-- start of Data segment --

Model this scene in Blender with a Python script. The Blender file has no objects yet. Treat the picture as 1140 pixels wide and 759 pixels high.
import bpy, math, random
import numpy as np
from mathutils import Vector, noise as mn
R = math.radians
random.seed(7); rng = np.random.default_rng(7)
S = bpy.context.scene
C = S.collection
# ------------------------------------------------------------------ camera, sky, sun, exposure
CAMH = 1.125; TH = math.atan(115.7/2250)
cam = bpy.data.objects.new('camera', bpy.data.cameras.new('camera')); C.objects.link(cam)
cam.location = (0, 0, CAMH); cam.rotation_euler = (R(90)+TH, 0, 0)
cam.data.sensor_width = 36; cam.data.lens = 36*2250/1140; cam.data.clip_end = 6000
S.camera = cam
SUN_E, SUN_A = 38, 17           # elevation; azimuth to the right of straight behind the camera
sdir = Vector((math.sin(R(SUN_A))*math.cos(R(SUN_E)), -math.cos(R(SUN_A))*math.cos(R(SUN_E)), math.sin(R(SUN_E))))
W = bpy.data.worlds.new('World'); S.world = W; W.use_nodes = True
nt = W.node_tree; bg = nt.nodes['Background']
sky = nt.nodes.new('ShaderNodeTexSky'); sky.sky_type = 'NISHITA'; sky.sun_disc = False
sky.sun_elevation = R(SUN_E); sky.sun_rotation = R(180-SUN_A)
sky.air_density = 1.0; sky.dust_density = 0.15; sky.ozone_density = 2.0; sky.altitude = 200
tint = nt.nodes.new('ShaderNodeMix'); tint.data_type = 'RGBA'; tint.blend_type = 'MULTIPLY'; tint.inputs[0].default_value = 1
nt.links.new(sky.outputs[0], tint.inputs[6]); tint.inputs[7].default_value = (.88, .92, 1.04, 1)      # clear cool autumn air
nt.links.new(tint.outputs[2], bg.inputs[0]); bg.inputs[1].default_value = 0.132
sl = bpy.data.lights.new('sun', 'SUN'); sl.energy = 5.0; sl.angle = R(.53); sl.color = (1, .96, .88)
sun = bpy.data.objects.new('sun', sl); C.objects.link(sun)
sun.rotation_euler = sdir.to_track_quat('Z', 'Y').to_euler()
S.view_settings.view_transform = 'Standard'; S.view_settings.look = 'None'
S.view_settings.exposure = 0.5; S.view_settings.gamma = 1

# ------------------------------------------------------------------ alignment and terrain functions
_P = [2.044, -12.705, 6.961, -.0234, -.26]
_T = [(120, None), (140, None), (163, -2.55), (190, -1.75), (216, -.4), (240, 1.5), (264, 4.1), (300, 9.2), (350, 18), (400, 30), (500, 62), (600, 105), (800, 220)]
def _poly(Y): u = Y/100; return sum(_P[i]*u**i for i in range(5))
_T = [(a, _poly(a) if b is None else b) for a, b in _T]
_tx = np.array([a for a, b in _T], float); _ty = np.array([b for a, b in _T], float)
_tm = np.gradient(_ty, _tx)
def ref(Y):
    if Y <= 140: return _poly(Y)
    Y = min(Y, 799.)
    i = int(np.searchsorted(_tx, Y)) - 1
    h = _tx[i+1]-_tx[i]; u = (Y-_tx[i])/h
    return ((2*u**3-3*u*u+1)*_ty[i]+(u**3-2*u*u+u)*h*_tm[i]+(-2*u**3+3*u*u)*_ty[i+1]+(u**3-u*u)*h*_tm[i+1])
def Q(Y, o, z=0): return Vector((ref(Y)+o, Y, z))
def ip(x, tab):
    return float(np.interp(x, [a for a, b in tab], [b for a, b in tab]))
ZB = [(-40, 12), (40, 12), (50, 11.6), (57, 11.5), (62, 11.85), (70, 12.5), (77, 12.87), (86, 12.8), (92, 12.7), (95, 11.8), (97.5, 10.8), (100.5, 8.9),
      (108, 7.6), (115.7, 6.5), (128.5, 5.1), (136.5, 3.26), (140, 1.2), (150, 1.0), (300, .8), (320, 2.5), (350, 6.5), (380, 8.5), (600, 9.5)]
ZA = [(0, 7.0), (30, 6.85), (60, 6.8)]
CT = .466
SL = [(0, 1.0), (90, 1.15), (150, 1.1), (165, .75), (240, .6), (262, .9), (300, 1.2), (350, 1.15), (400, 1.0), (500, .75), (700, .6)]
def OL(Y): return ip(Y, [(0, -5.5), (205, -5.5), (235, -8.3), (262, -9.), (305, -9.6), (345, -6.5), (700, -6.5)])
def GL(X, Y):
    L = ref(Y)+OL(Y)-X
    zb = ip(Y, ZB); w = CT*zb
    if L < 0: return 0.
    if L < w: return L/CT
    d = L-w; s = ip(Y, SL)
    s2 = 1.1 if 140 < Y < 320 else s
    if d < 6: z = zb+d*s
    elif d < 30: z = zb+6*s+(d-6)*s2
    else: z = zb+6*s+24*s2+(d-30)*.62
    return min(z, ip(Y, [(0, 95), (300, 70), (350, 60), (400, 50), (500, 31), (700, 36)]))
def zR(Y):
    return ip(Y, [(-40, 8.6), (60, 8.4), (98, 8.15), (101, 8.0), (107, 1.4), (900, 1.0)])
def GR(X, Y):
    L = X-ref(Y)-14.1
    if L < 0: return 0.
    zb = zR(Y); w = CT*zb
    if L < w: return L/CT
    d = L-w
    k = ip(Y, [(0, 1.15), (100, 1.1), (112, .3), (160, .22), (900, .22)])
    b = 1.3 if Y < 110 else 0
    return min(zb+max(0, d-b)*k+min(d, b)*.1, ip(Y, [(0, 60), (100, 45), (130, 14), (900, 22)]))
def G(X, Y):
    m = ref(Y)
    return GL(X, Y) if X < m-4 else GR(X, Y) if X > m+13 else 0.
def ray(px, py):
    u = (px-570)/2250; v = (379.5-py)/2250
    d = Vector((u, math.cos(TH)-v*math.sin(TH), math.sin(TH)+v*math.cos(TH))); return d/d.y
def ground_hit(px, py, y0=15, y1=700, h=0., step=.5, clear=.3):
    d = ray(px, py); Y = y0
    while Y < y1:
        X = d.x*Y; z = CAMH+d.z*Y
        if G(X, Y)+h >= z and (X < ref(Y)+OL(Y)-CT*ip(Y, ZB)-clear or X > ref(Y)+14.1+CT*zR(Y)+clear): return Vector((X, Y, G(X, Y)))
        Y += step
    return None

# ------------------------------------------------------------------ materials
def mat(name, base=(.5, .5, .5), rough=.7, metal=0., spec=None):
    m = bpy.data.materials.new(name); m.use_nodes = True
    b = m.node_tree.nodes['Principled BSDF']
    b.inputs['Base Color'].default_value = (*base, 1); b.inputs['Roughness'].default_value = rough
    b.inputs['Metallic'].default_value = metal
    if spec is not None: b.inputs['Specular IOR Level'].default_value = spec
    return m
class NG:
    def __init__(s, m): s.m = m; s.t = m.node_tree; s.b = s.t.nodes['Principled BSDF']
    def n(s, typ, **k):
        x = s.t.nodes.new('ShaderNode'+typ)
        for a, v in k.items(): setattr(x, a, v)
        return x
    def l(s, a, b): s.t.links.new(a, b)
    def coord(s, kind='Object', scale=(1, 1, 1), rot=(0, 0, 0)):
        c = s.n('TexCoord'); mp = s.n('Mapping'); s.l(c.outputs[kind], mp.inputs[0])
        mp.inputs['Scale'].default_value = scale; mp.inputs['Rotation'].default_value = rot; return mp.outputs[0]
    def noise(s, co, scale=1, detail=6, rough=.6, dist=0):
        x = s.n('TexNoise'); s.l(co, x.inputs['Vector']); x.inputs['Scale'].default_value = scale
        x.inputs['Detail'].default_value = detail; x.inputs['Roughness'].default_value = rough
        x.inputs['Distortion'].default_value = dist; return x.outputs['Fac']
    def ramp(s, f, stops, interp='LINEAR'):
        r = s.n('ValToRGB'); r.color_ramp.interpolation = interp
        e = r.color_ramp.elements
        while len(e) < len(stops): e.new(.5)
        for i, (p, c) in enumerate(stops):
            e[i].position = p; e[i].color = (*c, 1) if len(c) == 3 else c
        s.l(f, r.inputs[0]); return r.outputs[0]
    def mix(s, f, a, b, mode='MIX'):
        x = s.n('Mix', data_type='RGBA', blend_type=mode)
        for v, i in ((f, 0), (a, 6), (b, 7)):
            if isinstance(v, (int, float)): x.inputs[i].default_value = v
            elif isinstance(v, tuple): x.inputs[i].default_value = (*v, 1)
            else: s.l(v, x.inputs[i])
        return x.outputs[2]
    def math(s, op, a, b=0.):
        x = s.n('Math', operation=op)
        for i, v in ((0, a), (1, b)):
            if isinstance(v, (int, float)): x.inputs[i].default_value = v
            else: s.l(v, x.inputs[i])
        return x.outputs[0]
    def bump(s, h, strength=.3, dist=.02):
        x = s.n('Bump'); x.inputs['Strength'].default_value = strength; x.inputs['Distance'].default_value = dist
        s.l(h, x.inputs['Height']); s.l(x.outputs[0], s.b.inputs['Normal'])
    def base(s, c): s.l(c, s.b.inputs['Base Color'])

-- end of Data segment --

* [Objective]:
State how many lines of the listing above include the word "objects". Give nothing but the number.

* [Written response]:
3